--- begin Supplied material ---

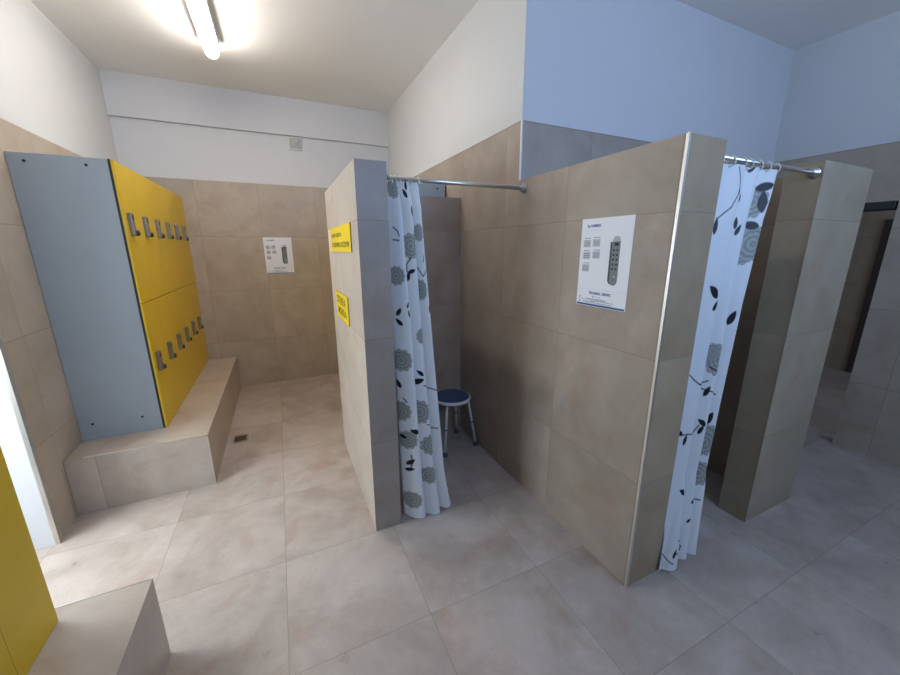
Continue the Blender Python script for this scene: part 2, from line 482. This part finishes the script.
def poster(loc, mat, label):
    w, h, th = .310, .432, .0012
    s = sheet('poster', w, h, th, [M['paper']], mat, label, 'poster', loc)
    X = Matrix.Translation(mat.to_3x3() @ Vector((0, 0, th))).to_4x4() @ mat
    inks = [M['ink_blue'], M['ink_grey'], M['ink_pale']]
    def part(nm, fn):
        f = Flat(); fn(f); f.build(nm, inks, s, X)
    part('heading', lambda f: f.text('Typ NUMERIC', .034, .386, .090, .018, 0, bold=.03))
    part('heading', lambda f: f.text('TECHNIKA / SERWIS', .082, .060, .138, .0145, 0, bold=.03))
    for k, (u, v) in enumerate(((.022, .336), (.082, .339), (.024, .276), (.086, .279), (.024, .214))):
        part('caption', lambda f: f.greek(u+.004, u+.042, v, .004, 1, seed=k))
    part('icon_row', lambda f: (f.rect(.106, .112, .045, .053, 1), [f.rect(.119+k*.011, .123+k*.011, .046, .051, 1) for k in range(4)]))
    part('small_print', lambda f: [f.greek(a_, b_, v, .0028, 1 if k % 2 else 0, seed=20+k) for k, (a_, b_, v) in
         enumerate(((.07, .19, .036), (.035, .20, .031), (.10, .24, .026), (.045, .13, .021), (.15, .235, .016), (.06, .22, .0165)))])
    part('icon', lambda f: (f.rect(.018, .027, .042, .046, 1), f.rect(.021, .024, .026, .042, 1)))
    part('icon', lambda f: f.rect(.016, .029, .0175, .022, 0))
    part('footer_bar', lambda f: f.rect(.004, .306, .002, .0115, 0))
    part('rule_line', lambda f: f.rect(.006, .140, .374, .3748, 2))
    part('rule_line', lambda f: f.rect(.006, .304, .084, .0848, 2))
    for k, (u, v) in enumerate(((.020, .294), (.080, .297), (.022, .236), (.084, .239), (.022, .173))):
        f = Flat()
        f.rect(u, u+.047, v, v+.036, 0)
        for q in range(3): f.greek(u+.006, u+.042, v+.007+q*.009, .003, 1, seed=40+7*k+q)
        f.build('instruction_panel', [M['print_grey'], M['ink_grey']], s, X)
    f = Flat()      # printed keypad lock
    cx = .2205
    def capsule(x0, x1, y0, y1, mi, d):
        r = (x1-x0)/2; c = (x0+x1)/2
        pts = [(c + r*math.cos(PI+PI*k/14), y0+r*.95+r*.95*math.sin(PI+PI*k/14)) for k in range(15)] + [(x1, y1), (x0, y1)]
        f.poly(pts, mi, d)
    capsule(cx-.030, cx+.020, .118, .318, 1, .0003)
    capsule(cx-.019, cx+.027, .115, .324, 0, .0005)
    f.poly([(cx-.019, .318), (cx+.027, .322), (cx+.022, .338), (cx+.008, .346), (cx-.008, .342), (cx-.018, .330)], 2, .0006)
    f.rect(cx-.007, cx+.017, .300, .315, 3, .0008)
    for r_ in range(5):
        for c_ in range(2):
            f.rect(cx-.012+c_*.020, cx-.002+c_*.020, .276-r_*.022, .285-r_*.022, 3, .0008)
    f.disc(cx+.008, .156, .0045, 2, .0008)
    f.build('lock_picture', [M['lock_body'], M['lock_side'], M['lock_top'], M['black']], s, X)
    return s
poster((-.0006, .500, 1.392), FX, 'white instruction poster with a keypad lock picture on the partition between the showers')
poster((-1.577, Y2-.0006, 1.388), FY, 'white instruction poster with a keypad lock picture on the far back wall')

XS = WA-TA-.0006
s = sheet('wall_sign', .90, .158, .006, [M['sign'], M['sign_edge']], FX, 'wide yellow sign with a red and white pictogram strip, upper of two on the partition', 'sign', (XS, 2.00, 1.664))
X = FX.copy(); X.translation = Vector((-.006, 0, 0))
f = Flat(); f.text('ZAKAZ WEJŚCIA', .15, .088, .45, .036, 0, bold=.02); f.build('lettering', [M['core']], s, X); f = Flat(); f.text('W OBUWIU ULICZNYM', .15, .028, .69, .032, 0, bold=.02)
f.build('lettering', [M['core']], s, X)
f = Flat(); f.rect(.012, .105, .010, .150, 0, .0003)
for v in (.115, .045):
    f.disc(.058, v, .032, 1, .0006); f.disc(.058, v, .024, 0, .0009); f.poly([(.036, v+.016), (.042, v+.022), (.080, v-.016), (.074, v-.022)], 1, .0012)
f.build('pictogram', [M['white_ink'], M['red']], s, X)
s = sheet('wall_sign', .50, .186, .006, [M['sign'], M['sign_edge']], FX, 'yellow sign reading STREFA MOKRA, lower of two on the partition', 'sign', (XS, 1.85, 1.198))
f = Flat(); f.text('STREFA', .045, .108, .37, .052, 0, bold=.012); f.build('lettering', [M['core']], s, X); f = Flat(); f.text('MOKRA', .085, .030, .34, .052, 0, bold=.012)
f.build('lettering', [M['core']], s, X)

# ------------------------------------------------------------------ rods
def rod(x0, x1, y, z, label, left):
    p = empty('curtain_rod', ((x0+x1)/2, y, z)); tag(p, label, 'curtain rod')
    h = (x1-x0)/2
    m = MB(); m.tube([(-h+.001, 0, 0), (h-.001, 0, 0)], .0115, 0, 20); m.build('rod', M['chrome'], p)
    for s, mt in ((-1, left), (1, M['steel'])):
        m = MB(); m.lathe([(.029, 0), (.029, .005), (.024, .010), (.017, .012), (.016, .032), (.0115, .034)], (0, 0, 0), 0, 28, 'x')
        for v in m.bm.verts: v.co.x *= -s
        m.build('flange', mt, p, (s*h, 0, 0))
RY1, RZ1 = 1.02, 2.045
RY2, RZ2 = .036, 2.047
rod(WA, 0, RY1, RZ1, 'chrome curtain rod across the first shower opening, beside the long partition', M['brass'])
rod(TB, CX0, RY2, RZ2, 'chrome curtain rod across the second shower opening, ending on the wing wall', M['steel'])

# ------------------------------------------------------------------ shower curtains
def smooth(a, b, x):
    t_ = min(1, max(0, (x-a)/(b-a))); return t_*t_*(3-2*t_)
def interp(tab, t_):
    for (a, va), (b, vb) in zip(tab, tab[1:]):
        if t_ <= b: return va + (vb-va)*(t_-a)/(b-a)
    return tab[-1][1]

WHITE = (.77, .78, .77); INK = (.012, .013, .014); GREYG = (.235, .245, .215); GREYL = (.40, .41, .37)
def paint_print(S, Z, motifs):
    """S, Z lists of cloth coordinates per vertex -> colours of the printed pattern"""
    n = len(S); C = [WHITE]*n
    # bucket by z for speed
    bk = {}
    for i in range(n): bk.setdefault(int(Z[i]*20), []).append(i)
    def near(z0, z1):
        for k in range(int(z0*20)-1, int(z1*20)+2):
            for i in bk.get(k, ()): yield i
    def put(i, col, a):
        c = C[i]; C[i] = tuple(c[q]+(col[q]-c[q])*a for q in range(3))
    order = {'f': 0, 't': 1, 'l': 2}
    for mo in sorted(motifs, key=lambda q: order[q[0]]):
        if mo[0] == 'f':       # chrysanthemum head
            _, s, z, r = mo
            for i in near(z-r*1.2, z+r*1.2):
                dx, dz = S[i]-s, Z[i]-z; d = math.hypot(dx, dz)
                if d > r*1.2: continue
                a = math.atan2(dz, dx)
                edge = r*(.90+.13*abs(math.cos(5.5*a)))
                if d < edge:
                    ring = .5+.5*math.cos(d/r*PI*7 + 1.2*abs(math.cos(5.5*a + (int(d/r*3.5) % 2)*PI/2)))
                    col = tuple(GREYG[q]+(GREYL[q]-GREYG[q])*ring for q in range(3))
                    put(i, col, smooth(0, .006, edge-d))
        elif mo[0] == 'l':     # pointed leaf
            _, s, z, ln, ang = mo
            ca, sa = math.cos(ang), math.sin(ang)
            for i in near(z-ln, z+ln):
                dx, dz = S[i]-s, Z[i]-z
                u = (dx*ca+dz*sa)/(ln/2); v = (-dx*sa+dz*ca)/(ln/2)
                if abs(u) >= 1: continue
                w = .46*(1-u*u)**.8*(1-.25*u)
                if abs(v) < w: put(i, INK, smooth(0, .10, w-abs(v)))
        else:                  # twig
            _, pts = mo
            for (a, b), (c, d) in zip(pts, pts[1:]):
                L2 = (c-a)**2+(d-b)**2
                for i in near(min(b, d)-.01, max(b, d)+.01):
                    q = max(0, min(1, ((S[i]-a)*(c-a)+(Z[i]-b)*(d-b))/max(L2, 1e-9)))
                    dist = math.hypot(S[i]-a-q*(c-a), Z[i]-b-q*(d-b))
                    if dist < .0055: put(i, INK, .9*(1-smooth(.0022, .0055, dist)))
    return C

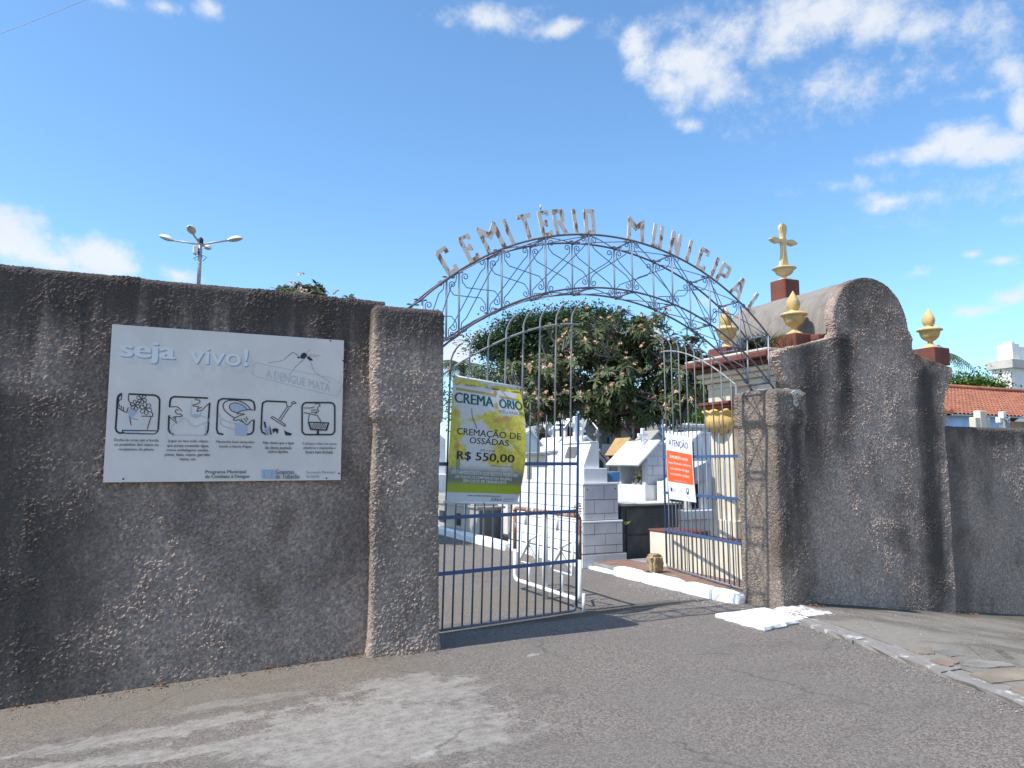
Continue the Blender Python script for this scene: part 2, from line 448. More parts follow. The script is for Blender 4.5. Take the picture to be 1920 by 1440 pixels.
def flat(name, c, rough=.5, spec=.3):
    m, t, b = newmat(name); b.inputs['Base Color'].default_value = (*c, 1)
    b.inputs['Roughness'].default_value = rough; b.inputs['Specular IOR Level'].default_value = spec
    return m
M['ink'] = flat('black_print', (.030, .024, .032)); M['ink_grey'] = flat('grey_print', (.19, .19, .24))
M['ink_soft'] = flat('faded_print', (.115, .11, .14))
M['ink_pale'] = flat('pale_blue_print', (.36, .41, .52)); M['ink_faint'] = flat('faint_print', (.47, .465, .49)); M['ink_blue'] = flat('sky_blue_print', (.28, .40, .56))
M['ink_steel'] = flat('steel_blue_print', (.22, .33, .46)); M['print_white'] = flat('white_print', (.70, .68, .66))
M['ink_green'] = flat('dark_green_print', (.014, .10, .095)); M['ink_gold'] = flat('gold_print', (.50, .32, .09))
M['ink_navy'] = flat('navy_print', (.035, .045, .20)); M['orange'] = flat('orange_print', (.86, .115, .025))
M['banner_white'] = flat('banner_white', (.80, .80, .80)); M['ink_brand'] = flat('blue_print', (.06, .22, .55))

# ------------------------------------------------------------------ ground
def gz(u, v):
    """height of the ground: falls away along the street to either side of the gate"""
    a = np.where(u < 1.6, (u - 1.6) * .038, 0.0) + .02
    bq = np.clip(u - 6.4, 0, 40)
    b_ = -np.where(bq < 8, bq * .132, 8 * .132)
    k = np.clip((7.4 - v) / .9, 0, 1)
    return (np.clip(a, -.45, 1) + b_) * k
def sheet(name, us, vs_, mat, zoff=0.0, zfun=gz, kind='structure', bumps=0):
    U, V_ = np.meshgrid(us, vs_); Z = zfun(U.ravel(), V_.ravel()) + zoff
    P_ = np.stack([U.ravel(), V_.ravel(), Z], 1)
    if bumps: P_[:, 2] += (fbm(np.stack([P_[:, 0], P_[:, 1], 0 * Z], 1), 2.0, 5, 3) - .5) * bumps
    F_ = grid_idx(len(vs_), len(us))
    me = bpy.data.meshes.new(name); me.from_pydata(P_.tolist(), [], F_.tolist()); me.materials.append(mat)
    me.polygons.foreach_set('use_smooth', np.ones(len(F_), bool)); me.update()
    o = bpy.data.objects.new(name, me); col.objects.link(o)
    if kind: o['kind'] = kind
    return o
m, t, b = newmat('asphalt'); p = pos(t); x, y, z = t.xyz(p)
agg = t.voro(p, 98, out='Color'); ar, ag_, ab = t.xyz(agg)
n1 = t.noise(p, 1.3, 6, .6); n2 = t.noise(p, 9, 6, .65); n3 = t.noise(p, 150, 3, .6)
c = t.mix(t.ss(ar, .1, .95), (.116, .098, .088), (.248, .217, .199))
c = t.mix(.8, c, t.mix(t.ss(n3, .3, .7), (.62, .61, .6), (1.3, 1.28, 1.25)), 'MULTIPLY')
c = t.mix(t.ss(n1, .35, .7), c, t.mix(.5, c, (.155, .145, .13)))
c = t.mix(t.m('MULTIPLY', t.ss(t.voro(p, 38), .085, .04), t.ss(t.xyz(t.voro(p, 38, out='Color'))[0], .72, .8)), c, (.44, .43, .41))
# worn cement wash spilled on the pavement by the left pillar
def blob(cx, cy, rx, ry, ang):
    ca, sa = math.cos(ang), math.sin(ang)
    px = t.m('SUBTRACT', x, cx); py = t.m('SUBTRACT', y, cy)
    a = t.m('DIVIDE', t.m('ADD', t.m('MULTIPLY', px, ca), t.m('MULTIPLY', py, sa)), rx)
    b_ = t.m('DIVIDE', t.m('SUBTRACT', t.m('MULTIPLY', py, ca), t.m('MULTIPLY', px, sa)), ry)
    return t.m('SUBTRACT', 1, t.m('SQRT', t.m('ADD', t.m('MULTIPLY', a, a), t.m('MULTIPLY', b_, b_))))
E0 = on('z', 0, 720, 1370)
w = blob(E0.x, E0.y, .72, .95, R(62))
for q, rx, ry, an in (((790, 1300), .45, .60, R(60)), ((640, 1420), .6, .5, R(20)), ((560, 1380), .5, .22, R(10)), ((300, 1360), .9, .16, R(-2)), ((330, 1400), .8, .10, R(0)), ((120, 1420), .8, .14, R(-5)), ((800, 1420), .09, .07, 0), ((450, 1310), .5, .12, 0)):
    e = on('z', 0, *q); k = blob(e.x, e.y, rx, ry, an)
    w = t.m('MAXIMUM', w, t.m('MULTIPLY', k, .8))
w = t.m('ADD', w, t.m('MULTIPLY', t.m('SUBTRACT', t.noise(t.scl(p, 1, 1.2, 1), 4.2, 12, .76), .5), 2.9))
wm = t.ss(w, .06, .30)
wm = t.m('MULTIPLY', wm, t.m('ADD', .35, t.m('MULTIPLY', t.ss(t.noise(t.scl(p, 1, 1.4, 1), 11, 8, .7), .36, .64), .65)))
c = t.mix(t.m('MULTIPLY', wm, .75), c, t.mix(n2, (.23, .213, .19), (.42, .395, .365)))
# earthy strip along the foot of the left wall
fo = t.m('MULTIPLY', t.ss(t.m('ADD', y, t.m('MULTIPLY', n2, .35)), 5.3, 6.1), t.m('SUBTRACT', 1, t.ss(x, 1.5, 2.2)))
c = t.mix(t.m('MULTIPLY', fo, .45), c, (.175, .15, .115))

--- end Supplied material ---

▸ **Task requirements**:
Reproduce exactly, and only, the lines from the one that contains "by 1440 pixels." down to the one that contains "M['banner_white'] = flat('banner_white', (.80, .80, .80));", both ends included.

▸ **Task result**:
Continue the Blender Python script for this scene: part 2, from line 448. More parts follow. The script is for Blender 4.5. Take the picture to be 1920 by 1440 pixels.
def flat(name, c, rough=.5, spec=.3):
    m, t, b = newmat(name); b.inputs['Base Color'].default_value = (*c, 1)
    b.inputs['Roughness'].default_value = rough; b.inputs['Specular IOR Level'].default_value = spec
    return m
M['ink'] = flat('black_print', (.030, .024, .032)); M['ink_grey'] = flat('grey_print', (.19, .19, .24))
M['ink_soft'] = flat('faded_print', (.115, .11, .14))
M['ink_pale'] = flat('pale_blue_print', (.36, .41, .52)); M['ink_faint'] = flat('faint_print', (.47, .465, .49)); M['ink_blue'] = flat('sky_blue_print', (.28, .40, .56))
M['ink_steel'] = flat('steel_blue_print', (.22, .33, .46)); M['print_white'] = flat('white_print', (.70, .68, .66))
M['ink_green'] = flat('dark_green_print', (.014, .10, .095)); M['ink_gold'] = flat('gold_print', (.50, .32, .09))
M['ink_navy'] = flat('navy_print', (.035, .045, .20)); M['orange'] = flat('orange_print', (.86, .115, .025))
M['banner_white'] = flat('banner_white', (.80, .80, .80)); M['ink_brand'] = flat('blue_print', (.06, .22, .55))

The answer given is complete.